EXERCISE INSTRUCTIONS -> Return the first line, the line containing "PI = math.pi;", and every line between them, exactly as they stand.

SOURCE MATERIAL ->
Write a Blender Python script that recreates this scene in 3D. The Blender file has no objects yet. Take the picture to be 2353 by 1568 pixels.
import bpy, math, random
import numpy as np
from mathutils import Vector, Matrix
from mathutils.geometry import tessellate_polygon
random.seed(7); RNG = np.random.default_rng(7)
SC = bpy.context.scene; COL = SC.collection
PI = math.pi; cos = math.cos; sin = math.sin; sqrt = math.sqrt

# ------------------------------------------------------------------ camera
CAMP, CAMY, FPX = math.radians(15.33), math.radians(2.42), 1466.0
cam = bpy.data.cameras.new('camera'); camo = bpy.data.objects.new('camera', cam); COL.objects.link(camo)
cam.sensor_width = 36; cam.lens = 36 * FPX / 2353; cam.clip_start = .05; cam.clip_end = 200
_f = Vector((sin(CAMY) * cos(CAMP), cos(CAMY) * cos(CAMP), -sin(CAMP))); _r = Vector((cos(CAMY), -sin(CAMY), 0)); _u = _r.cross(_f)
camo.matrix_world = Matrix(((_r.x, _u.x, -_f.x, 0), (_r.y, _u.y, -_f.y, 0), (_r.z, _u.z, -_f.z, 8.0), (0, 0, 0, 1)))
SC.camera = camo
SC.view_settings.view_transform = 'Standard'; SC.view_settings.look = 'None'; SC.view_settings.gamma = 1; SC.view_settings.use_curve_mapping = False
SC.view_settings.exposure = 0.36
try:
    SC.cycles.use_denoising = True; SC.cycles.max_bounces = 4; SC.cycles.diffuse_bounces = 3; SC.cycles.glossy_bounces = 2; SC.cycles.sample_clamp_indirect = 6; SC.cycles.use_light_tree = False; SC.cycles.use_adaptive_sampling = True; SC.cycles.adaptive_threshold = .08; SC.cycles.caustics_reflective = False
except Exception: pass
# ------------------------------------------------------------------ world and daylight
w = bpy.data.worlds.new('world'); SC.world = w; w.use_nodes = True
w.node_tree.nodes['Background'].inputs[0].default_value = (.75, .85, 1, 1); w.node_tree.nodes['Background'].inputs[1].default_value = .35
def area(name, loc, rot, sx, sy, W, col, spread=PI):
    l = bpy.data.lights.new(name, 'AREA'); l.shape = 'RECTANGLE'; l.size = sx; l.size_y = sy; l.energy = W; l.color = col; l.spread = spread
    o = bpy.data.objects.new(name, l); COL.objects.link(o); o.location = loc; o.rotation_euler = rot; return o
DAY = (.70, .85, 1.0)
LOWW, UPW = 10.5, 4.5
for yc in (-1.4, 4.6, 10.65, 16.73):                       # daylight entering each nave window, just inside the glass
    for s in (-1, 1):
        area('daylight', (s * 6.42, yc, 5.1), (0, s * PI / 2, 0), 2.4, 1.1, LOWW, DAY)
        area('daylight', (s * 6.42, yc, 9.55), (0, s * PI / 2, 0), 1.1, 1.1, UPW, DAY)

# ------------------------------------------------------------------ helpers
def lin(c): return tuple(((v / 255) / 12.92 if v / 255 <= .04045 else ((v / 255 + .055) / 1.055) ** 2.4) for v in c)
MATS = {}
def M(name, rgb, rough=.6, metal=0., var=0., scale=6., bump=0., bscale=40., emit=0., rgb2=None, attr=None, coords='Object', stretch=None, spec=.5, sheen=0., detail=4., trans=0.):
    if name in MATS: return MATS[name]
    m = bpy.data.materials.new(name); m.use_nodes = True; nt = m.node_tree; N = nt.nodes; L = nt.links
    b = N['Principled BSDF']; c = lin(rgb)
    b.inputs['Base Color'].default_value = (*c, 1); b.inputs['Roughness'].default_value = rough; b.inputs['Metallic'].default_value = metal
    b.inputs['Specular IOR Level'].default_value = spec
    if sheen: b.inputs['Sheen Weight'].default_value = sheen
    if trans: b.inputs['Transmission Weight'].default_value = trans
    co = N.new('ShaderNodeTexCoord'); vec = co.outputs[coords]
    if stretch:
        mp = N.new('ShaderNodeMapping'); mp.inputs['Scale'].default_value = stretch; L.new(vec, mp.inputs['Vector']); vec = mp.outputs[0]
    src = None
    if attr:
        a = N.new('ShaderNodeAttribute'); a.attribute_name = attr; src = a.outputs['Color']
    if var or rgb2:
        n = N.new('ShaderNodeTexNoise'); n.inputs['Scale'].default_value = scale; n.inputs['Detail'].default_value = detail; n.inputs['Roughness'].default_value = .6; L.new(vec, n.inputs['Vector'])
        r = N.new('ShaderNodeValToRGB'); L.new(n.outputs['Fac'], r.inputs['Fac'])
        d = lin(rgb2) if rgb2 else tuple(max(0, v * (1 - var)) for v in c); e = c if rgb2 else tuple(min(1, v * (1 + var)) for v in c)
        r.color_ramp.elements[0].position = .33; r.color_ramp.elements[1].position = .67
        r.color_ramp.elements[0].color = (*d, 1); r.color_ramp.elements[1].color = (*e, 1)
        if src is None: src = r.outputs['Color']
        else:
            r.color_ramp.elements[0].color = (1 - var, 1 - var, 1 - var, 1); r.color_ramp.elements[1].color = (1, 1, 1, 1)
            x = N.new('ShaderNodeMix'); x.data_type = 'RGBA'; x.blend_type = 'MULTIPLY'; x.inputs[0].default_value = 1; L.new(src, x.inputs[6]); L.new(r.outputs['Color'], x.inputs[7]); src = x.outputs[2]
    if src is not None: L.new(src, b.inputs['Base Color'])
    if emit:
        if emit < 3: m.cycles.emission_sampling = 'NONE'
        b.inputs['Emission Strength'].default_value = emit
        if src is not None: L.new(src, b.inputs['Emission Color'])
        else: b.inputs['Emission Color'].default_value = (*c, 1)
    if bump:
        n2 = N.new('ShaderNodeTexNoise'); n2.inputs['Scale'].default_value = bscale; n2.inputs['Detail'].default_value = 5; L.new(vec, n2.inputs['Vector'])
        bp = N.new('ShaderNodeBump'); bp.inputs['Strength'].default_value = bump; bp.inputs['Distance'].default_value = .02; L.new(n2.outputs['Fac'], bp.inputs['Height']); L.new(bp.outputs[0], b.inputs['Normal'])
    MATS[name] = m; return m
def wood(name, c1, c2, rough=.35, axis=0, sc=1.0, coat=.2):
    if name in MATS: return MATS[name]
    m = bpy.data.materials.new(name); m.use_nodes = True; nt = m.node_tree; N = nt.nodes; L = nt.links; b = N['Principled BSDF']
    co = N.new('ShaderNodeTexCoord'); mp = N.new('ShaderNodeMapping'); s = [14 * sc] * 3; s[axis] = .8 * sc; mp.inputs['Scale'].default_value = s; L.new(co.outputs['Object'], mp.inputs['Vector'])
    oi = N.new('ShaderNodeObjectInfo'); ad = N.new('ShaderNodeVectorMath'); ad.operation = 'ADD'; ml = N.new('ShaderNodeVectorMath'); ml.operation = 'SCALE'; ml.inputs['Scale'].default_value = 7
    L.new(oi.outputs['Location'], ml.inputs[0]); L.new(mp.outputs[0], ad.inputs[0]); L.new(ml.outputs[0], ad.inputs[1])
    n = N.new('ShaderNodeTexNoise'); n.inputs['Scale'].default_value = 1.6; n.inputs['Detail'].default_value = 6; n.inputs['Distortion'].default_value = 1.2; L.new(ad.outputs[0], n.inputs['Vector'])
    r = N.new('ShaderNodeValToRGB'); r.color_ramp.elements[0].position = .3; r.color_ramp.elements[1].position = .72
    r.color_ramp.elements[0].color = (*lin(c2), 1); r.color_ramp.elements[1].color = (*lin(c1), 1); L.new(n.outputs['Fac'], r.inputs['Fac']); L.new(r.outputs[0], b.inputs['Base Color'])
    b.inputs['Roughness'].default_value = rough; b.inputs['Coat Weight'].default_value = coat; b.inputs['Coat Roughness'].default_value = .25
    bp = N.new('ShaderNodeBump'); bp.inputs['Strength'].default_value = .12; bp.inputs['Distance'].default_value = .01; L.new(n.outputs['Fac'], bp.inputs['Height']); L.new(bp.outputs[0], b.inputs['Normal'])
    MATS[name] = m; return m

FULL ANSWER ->
Write a Blender Python script that recreates this scene in 3D. The Blender file has no objects yet. Take the picture to be 2353 by 1568 pixels.
import bpy, math, random
import numpy as np
from mathutils import Vector, Matrix
from mathutils.geometry import tessellate_polygon
random.seed(7); RNG = np.random.default_rng(7)
SC = bpy.context.scene; COL = SC.collection
PI = math.pi; cos = math.cos; sin = math.sin; sqrt = math.sqrt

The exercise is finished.